Reconfigurable Intelligent Surface-Aided Orthogonal Time Frequency Space and Its Deep Learning-Based Signal Detection

Abstract

Orthogonal time frequency space (OTFS) has emerged as a promising modulation for next-generation wireless systems. This two-dimensional (2D) modulation has the inherent capability of providing uninterrupted connectivity and improved performance in a high-mobility doubly-selective channel by mapping the information symbols to the delay-Doppler (DD) domain. In order to improve the directivity of OTFS signals, this paper considers a reconfigurable intelligent surface (RIS)-aided OTFS transmission for a high-speed environment. While OTFS mitigates the dispersion due to the highly mobile wireless channels by mapping the transmit symbols to the DD domain, RIS improves the directivity by appropriately shifting the phase of the signal in non-line-of-sight (NLOS) communication channels.
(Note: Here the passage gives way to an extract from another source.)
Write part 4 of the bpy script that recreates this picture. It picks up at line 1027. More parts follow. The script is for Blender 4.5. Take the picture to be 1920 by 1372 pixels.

We provide a concrete matrix-based mathematical model of the RIS-aided OTFS communication system. Capitalizing on the simple matrix multiplication-based model, a number of detectors can be used. These include the usual zero-forcing (ZF) and the minimum mean-squared error (MMSE) linear detectors, and a low-complexity message passing algorithm (MPA)-assisted detector. We evaluate the performance of these detectors for RIS-based OTFS systems. A deep learning (DL)-based signal detector is also proposed for the RIS-aided OTFS system. A significant improvement in bit-error-rate (BER) performance is achieved using the system considered, while the RIS-induced computational burden is not high. Furthermore, in NLOS communication, our system can ensure seamless connectivity with a reduced number of base stations (BS).